Look up 29.12"Hg on the chart → corresponds to 750 ft. Subtract field elevation: 750 − 1,000 = −250 ft. Look up −250 ft on the chart → 30.19"Hg. Setting the Kollsman to 30.19 tells the altimeter that today's sea level is at −250 ft on the standard scale — which is the correct virtual reference for today's above-standard pressure. On the ground, the altimeter will then read 1,000 ft.
Q: Correct setting is 30.15"Hg, pilot sets 29.85"Hg, altimeter reads 700 ft. What is the true altitude?
Difference: 30.15 − 29.85 = 0.30"Hg → 300 ft error. The setting is too low, so the altimeter under-reads — the airplane is higher than indicated. True altitude: 700 + 300 = 1,000 ft. The pilot who trusts the altimeter will flare 300 ft too high on final. Note: if the question were reversed (setting too high), the airplane would be lower than indicated — the dangerous direction near terrain.
Decision scenario
Educational example only. Not for real flight planning. Real go/no-go decisions require official sources, current data, and your own pilot-in-command judgment.
The setup: Cross-country VFR flight from a coastal airport (departure altimeter setting 30.15"Hg) over a 200 nm route that crosses a range of hills peaking at 3,800 ft MSL. Planned cruise altitude: 5,500 ft. Two hours in, you haven't updated the setting. You pick up ASOS 60 nm ahead: it reports 29.65"Hg. The hills are 30 nm ahead.
What questions should you be asking?
- How wrong is my altimeter right now? Setting changed from 30.15 to 29.65 — a drop of 0.50"Hg. That's 500 ft. Flying high-to-low, the altimeter over-reads — you're at 5,500 − 500 = 5,000 ft true altitude, not 5,500.
- Do I have adequate terrain clearance? Hills peak at 3,800 ft MSL. True altitude 5,000 ft gives 1,200 ft of actual clearance — not the 1,700 ft the altimeter implied. VFR minimums don't enforce a specific number here, but your planned and assumed margin was significantly wrong.

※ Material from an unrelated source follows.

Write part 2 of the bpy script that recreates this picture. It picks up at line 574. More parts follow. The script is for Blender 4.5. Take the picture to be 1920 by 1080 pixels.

- What do I do now? Update the Kollsman to 29.65"Hg immediately. The altimeter will drop to approximately 5,000 ft — your actual true altitude. If 5,000 ft gives insufficient margin over the hills ahead, climb before reaching the terrain, not while crossing it.
- What does this tell me about cross-country procedure? Update the altimeter setting at every opportunity. A 0.50"Hg error may be irrelevant over flat terrain — it is not irrelevant over mountains. The faster the pressure is changing, the more frequently you need a new setting.
The altimeter gave you a false sense of clearance. The fix is procedural: stay current on altimeter settings throughout the flight, not just at departure and arrival.
Pilot takeaway
- The altimeter is a barometer. It measures pressure, not altitude. The Kollsman window tells it what sea-level pressure to assume. Accuracy depends entirely on how current that setting is.
- Five altitudes, one to fly. Indicated for ATC. True for terrain clearance. Pressure for performance calculations. Density for actual aircraft capability. Absolute (AGL) for obstacle and airspace floors.
- Standard atmosphere: 29.92"Hg / 15°C / 2°C per 1,000 ft. Every altimeter problem uses this as the reference. Memorize the chart (or at least the key entries near sea level) and work the two-step: look up the setting, add or subtract field elevation.
- "High to low, look out below." Pressure drops along the route → altimeter over-reads → you are lower than indicated. This is the dangerous direction. Update before reaching terrain.
- 14 CFR §91.121 requires updates within 100 nm. Get a new setting from any station along the route whenever you're in range. On an approach, always use the current ATIS or ASOS — never fly an approach with a stale setting.